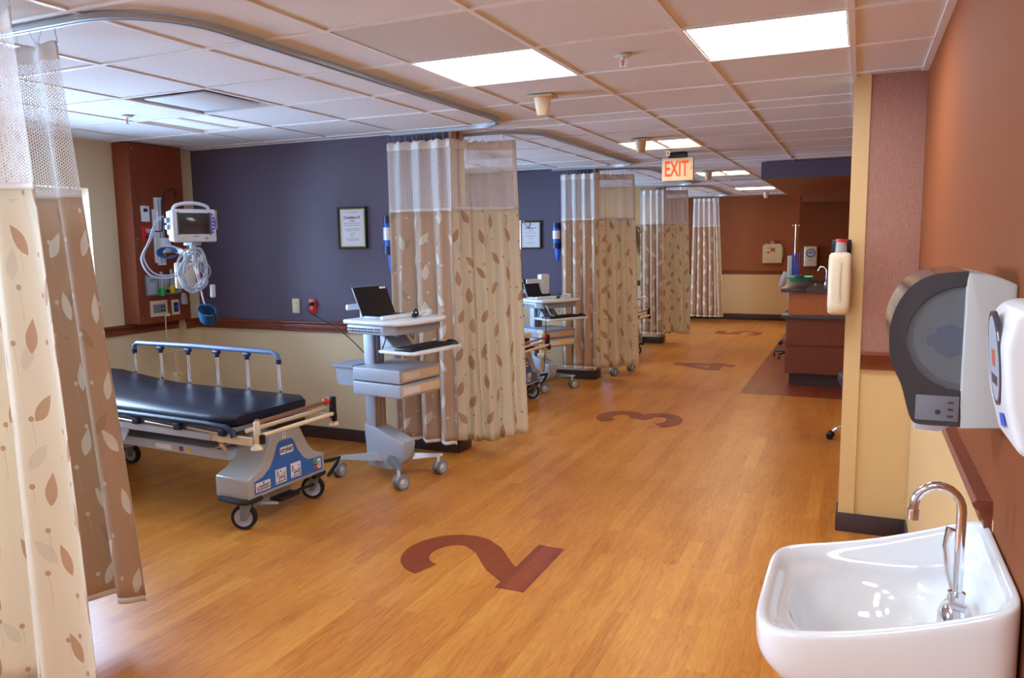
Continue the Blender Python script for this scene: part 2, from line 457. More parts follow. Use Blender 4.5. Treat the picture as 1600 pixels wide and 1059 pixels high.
    def loft(s, rings, caps=True, closed=True):
        bm = bmesh.new(); R = [[bm.verts.new(p) for p in r] for r in rings]; n = len(R[0])
        for A, B in zip(R, R[1:]):
            for k in range(n if closed else n-1):
                bm.faces.new((A[k], A[(k+1) % n], B[(k+1) % n], B[k]))
        if caps:
            bm.faces.new(R[0][::-1]); bm.faces.new(R[-1])
        bmesh.ops.recalc_face_normals(bm, faces=bm.faces)
        return s._merge(bm, Matrix.Identity(4))
    def build(s, name, parent=None, smooth=40, loc=None, **props):
        me = bpy.data.meshes.new(name); s.bm.to_mesh(me); s.bm.free()
        for mn in s.mats: me.materials.append(MATS[mn])
        for p in me.polygons: p.use_smooth = True
        me.set_sharp_from_angle(angle=math.radians(smooth))
        o = bpy.data.objects.new(name, me); COL.objects.link(o)
        if parent: o.parent = parent
        if loc: o.location = loc
        for k, v in props.items(): o[k] = v
        return o

def B(mn): return MB().m(mn)
def thing(name, label, cat, loc=(0, 0, 0), rz=0, group=None):
    o = bpy.data.objects.new(name, None); o.empty_display_size = .1; COL.objects.link(o)
    o.location = loc; o.rotation_euler = (0, 0, rz); o['label'] = label; o['category'] = cat
    if group: o['group'] = group
    return o
def tag(o, label, cat, group=None):
    o['label'] = label; o['category'] = cat
    if group: o['group'] = group
    return o
def struct(o): o['kind'] = 'structure'; return o
CH = {}
def kids(o): return [c for c in bpy.data.objects if c.parent == o]
def dup(o, loc, rz, label, group=None):
    def cp(src, par):
        c = src.copy(); COL.objects.link(c)
        if par: c.parent = par
        for k in kids(src): cp(k, c)
        return c
    r = cp(o, None); r.location = loc; r.rotation_euler = (0, 0, rz); r['label'] = label
    if group: r['group'] = group
    return r

FONT_CACHE = {}
def text(name, s, size, mn, M4, parent=None, depth=.0006, bold=0, align='CENTER', sx=1, **props):
    cu = bpy.data.curves.new('txt', 'FONT'); cu.body = s; cu.size = size; cu.extrude = depth; cu.offset = bold
    cu.align_x = align; cu.align_y = 'CENTER'
    to = bpy.data.objects.new('txt', cu); COL.objects.link(to)
    dg = bpy.context.evaluated_depsgraph_get(); dg.update()
    me = bpy.data.meshes.new_from_object(to.evaluated_get(dg))
    bpy.data.objects.remove(to); bpy.data.curves.remove(cu)
    me.transform(M4 @ Matrix.Diagonal((sx, 1, 1, 1)))
    me.name = name; me.materials.clear(); me.materials.append(MATS[mn])
    o = bpy.data.objects.new(name, me); COL.objects.link(o)
    if parent: o.parent = parent
    for k, v in props.items(): o[k] = v
    return o
def frame_mat(origin, xdir, ydir):
    x = Vector(xdir).normalized(); y = Vector(ydir).normalized(); z = x.cross(y)
    m = Matrix((x, y, z)).transposed().to_4x4(); m.translation = Vector(origin); return m

# ------------------------------------------------------------------ structure
def box_struct(name, parts, smooth=30):
    b = MB()
    for mn, lo, hi in parts: b.m(mn).box(lo, hi)
    return struct(b.build(name, smooth=smooth))
XR = 0.28; YF = 15.9; YW = 4.48; YB = -2.6; XA = 2.6; XE = -2.75; YP = 5.13
b = B('floor_wood').box((XL-.3, YB-.2, -.08), (XA+.2, YF+.2, 0)); struct(b.build('floor'))
b = B('floor_cherry').prism([(-1.09, 8.25), (XA, 8.25), (XA, 12.8), (-.86, 12.8), (-.86, YF), (-1.09, YF)], 0.0004, .0016)
struct(b.build('floor_nurse_station'))

# floor numerals, built as broad strokes; their tops point to the window wall
def stroke_poly(pts, w, closed=False):
    P = [Vector((p[0], p[1])) for p in pts]; Lh, Rh = [], []
    for i, p in enumerate(P):
        a = P[max(i-1, 0)]; c = P[min(i+1, len(P)-1)]
        t = (c-a).normalized(); nrm = Vector((-t.y, t.x))
        if 0 < i < len(P)-1:
            t1 = (p-a).normalized(); n1 = Vector((-t1.y, t1.x)); k = max(.45, nrm.dot(n1)); wd = w/2/k
        else: wd = w/2
        Lh.append(p+nrm*wd); Rh.append(p-nrm*wd)
    return Lh + Rh[::-1]
def arc(cx, cy, rx, ry, a0, a1, n=16):
    return [(cx+rx*math.cos(math.radians(a0+(a1-a0)*i/n)), cy+ry*math.sin(math.radians(a0+(a1-a0)*i/n))) for i in range(n+1)]
def numeral(ch, x_base, y_mid, label, size=.76):
    # digit design box: width .8, height 1
    w = .19
    if ch == '2': strokes = [arc(.36, .67, .27, .235, 170, -22, 18)+[(.52, .46), (.30, .28), (.16, .10)], [(.02, .085), (.74, .085)]]
    elif ch == '3': strokes = [arc(.35, .72, .25, .195, 155, -75, 16)+[(.36, .525)], [(.34, .52)]+arc(.35, .275, .28, .19, 75, -160, 18)]
    elif ch == '4': strokes = [[(.56, .0), (.56, 1.0)], [(.50, .93), (.10, .34)], [(.04, .27), (.76, .27)]]
    elif ch == '5': strokes = [[(.70, .91), (.16, .91)], [(.20, .95), (.15, .50)], arc(.36, .33, .30, .245, 140, -155, 20)]
    b = B('floor_cherry')
    for i, st in enumerate(strokes):
        st = [(p[0], p[1]) for p in st]
        b.prism(stroke_poly(st, w), .0005, .0018+.0002*i, Matrix(((0, -size, 0, x_base), (size, 0, 0, y_mid-.39*size), (0, 0, 1, 0), (0, 0, 0, 1))))
    tag(b.build('floor_number'), label, 'floor number')
numeral('2', -1.36, 3.40, 'dark red numeral two inlaid in the wood floor, nearest the camera')
numeral('3', -1.38, 6.76, 'dark red numeral three inlaid in the wood floor, second from the camera')
numeral('4', -1.39, 9.88, 'dark red numeral four inlaid in the wood floor, left of the cherry-coloured floor area')
numeral('5', -1.45, 13.62, 'dark red numeral five inlaid in the floor, farthest from the camera')

# ceiling: tiles with openings for fixtures, on a tee grid
GX0, GP = -.059, .619
xs = [GX0-GP*k for k in range(0, 9)]
xs = [XL-.1] + sorted([x for x in xs if x > XL+.05]) + [XR+.0] if False else sorted([x for x in xs if x > XL]+[XL-.1, GX0+GP, GX0+2*GP, GX0+3*GP, GX0+4*GP, XA+.1])
ys = []
yb = -1.4
base0 = 5.306-PER*3
for n in range(0, 8):
    o = base0+PER*n
    for j in range(0, 6):
        ys.append(o+.6096*j)
    # half row closes the period (o + 3.048 .. o + 3.353)
ys = sorted(v for v in ys if YB < v < YF) ; ys = [YB-.1]+ys+[YF+.1]
def cell(x, y):
    i = max(k for k in range(len(xs)) if xs[k] <= x); j = max(k for k in range(len(ys)) if ys[k] <= y)
    return i, j
FIX = {}
def fixture(kind, x, y): FIX[cell(x, y)] = kind
LIGHTS = []
for n in (-1, 0):
    y = 3.5+PER*n
    fixture('panel', -.35, y); fixture('panel', -1.6, y)
fixture('panel', -1.6, -1.3); fixture('panel', -2.8, .15)  # unseen panels added as neutral fill light from behind the camera
fixture('speaker', -1.6, 2.9)
fixture('parabolic', -1.6, 6.8); fixture('split', -1.6, 10.15); fixture('panel', -1.6, 13.5)
fixture('parabolic', 1.3, 6.8); fixture('panel', 1.3, 10.15)
for n in range(-1, 4):
    fixture('bay_light', -4.1, 4.1+PER*n); fixture('vent', -3.5, 3.5+PER*n)
bt = B('tile'); 
for i in range(len(xs)-1):
    for j in range(len(ys)-1):
        if (i, j) in FIX: continue
        bt.box((xs[i], ys[j], CEIL+.006), (xs[i+1], ys[j+1], CEIL+.022))
struct(bt.build('ceiling'))
bg = B('tee')
for x in xs[1:-1]: bg.box((x-.012, YB, CEIL), (x+.012, YF, CEIL+.007))
for y in ys[1:-1]: bg.box((XL, y-.012, CEIL-.0005), (XA, y+.012, CEIL+.0065))
bg.box((XR-.03, YB, CEIL-.001), (XR, YW, CEIL+.006)).box((XL, YP-.02, CEIL-.001), (XE, YP, CEIL+.006)).box((XL, YB, CEIL-.001), (XL+.02, YF, CEIL+.006))
struct(bg.build('trim_1'))
b = B('white_paint').box((XL-.3, YB-.2, CEIL+.35), (XA+.2, YF+.2, CEIL+.4)); struct(b.build('ceiling_deck'))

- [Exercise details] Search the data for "parts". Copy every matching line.

- [Result]
Continue the Blender Python script for this scene: part 2, from line 457. More parts follow. Use Blender 4.5. Treat the picture as 1600 pixels wide and 1059 pixels high.
def box_struct(name, parts, smooth=30):
    for mn, lo, hi in parts: b.m(mn).box(lo, hi)